Posts Tagged ‘best programming practices #1’

Best Programming Practices #1 – multiple files

Tuesday, December 29th, 2009

When I first started out as a programmer, I didn’t have much of a concept of best programming practices. If anything, I saw them as barriers in the way of doing what I really wanted to do. And although there are plenty of people on the web willing to yell at you when you don’t follow good programming practices, there aren’t so many good explanations for beginners on what makes those practices good. So this is the start of a series of quick tips on good programming practices and what makes them good.

Tip #1: Divide your program up into multiple files.
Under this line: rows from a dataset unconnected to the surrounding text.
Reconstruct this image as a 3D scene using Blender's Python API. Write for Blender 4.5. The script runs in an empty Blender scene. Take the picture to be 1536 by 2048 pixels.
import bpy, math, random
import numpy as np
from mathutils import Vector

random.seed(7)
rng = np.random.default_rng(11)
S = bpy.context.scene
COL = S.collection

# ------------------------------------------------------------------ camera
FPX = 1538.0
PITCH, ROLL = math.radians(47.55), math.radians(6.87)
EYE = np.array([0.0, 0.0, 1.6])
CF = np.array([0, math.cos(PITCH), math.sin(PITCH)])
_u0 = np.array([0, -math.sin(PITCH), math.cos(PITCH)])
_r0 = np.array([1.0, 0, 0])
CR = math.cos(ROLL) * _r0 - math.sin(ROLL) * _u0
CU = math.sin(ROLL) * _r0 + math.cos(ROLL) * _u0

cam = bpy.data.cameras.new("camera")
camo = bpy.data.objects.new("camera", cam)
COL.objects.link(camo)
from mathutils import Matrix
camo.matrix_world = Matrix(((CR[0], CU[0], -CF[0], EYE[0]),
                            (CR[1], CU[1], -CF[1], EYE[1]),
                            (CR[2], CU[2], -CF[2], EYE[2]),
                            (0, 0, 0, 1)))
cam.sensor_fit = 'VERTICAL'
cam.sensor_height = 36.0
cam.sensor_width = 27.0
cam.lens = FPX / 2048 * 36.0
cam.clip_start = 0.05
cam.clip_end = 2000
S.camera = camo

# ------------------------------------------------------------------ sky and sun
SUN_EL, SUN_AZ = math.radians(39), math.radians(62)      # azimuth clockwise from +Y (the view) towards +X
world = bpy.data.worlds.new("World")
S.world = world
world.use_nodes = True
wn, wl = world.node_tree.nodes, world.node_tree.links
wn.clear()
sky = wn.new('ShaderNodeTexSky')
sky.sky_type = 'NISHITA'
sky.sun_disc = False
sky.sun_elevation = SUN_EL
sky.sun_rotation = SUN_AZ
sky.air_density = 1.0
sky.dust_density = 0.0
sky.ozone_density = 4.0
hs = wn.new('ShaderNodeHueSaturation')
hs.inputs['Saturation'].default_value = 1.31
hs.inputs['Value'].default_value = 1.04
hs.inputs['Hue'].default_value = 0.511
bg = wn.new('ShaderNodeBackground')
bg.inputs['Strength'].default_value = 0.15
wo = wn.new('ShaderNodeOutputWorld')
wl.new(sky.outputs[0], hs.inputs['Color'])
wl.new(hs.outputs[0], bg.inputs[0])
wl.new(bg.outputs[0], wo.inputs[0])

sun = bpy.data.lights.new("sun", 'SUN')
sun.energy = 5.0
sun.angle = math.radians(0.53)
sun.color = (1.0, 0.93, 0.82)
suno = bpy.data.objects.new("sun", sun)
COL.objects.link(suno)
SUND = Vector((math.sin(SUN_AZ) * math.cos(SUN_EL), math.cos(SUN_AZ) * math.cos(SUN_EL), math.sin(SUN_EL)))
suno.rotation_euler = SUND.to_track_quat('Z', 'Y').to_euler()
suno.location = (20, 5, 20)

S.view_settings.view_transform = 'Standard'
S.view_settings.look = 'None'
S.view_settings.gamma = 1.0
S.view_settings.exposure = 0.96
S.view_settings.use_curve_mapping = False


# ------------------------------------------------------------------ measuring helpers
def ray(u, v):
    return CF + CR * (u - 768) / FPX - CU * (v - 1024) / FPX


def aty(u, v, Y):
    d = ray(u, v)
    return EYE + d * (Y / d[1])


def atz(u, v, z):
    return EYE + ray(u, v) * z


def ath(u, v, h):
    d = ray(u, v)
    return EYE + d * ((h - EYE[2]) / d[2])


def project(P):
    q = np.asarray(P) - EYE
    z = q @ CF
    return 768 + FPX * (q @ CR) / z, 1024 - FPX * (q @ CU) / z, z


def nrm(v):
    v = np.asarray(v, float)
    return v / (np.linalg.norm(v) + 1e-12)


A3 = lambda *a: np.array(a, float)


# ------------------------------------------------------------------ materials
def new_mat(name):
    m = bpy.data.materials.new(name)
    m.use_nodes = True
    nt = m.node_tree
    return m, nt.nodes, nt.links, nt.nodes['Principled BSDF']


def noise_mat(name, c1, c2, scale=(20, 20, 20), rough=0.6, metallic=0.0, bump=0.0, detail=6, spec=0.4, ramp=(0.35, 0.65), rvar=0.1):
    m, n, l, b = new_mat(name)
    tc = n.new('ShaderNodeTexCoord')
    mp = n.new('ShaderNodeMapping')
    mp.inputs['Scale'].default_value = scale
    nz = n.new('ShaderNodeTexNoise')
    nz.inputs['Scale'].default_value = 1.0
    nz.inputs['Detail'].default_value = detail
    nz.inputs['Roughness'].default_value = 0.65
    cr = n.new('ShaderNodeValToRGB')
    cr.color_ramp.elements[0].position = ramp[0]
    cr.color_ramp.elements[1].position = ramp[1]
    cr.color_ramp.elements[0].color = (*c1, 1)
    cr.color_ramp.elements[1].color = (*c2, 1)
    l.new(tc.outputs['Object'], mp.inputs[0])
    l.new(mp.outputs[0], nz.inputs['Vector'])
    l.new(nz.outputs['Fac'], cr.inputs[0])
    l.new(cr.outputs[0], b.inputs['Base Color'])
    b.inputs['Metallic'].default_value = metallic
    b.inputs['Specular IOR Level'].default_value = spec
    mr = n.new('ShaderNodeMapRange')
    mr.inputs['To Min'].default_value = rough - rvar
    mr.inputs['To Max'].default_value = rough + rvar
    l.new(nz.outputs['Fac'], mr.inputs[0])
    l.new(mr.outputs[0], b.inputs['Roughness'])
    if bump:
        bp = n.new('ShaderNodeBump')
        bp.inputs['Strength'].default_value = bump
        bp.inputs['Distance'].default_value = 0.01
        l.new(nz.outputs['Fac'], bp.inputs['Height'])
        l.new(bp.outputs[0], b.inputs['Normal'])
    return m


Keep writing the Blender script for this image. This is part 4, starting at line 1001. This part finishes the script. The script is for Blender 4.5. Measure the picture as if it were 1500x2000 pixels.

This used to drive me crazy when I first started as a programmer. I would go in to work on a program and find five hundred separate little files, which would force me to hunt laboriously through them in order to find what I wanted. I disliked this practice so much, I would often rewrite other people’s programs to put all the little files into one big one. But guess what? There were good reasons behind it all:

  • Debugging:  If something goes wrong with your program –and it will– it’s much easier to disable one included file at a time then to search through a single massive program.
  • Reusability: Some portions of your code will be used over and over again, either within the same program or in a wholly separate project.  Save that code as a separate file, and you can use it anywhere, no cutting and pasting involved.
  • Structure:  A properly named and organized system of subdirectories can make the organization of your program clear at a glance.

Of course, the key to making this tip work for you is organization.  It isn’t helpful at all to look through five hundred mysteriously named and ordered subroutines.  But if each separate file has a name that clearly identifies what it does, and is placed in a folder with other similar files, it eliminates a lot of the fruitless searching.